**Available records**
________________________________________

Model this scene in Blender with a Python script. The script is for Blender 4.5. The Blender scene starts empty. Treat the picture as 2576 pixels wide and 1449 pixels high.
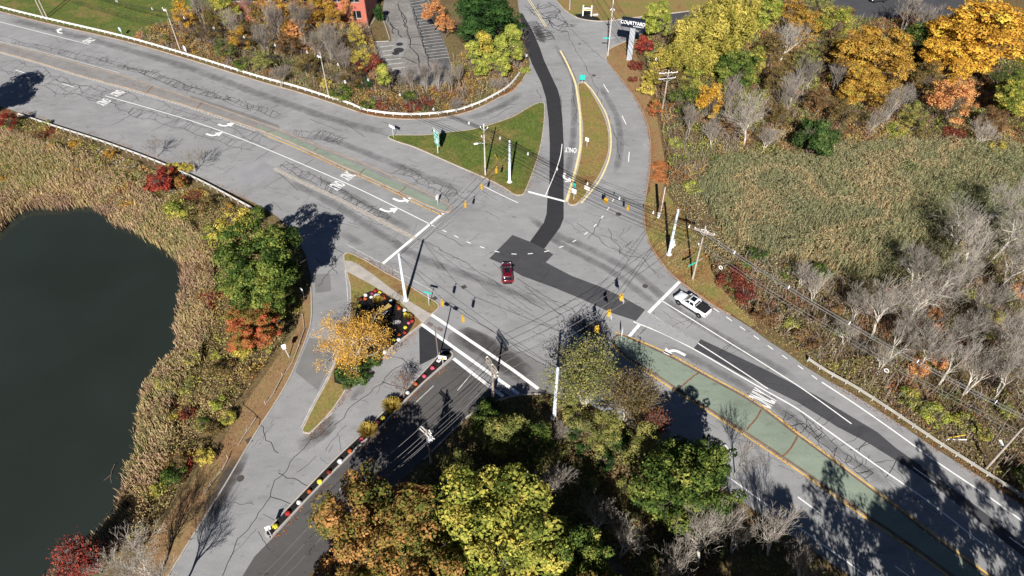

________________________________________

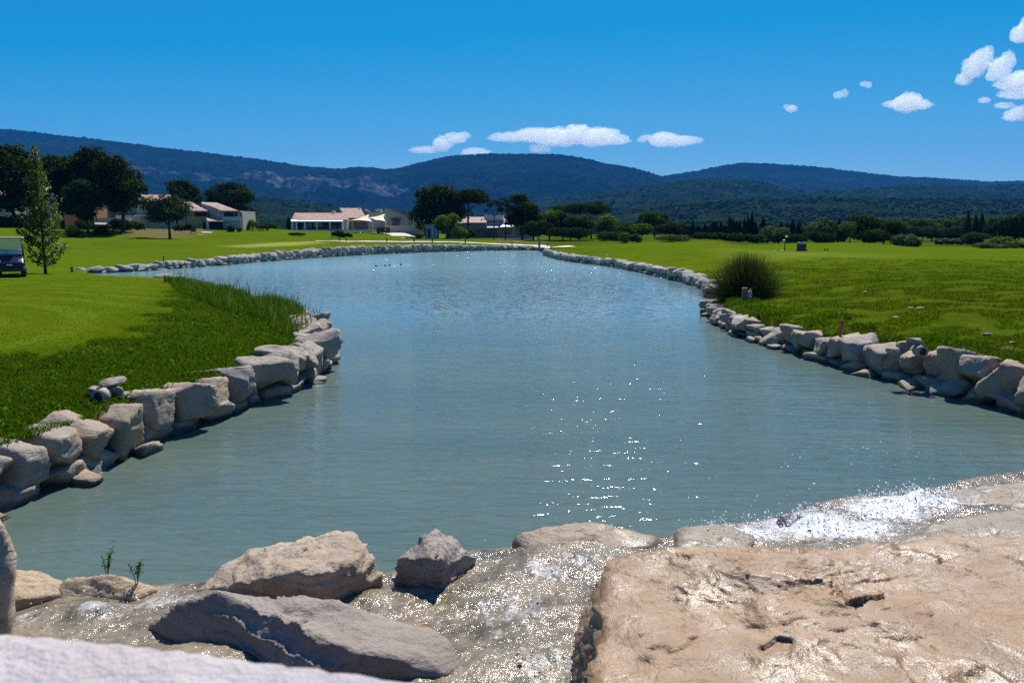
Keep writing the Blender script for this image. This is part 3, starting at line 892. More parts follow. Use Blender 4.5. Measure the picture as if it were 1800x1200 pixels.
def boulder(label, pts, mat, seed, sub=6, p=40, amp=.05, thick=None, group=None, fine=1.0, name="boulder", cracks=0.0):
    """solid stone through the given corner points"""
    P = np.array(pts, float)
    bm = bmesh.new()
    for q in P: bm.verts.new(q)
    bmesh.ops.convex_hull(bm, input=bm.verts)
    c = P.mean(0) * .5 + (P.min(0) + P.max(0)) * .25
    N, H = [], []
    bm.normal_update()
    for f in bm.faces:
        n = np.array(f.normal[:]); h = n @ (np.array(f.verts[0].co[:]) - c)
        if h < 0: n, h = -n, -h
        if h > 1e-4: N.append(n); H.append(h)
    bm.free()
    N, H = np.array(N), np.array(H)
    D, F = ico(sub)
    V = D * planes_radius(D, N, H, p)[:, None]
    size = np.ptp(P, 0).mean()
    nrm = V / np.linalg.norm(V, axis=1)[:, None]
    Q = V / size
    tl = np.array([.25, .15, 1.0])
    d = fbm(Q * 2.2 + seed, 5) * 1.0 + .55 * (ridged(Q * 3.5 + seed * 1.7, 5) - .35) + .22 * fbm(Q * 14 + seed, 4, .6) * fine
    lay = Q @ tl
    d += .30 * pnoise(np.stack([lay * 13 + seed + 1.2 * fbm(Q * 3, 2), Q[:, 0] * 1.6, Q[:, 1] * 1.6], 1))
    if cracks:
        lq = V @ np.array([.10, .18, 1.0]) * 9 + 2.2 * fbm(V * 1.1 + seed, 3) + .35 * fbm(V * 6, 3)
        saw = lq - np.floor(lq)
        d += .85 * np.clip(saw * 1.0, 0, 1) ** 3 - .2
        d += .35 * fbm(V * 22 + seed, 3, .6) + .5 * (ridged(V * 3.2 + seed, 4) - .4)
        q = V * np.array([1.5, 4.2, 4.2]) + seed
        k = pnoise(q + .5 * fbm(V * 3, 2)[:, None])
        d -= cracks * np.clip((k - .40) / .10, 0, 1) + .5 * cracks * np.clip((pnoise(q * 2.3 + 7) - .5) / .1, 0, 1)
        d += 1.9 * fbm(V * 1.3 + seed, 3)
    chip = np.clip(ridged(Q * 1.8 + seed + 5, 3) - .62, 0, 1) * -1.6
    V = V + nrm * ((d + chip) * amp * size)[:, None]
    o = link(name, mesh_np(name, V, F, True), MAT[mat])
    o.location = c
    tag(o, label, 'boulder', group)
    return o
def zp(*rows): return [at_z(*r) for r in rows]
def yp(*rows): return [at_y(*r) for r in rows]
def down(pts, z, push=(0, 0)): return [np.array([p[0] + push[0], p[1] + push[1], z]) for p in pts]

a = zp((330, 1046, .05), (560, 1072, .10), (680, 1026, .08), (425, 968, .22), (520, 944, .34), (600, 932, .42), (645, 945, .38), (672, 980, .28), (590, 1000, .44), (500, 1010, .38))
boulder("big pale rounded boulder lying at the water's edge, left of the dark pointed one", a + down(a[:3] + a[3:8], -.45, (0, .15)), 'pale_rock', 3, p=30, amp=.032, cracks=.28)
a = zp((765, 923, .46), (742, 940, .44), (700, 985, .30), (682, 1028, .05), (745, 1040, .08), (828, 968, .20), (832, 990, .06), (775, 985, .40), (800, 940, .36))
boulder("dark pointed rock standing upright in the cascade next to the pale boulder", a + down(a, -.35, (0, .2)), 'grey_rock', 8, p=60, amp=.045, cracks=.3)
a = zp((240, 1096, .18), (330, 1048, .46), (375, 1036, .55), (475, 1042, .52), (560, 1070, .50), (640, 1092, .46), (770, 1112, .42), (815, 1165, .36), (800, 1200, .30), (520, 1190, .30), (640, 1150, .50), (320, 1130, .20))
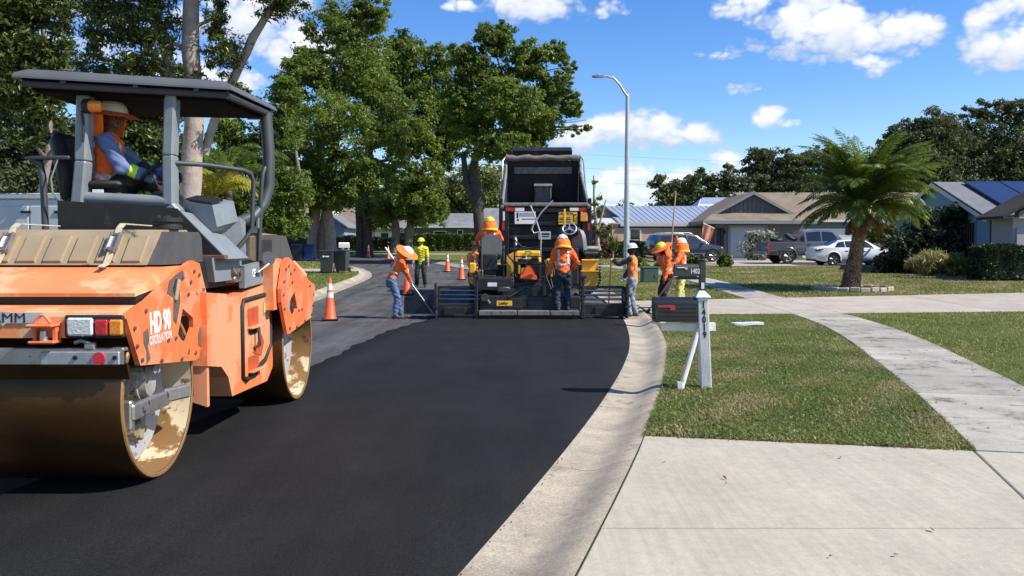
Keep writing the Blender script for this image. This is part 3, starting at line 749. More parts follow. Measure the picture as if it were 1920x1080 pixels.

________________________________________

Going through the entries above line by line, work out how many lines include the word "part". Only the number is required.

2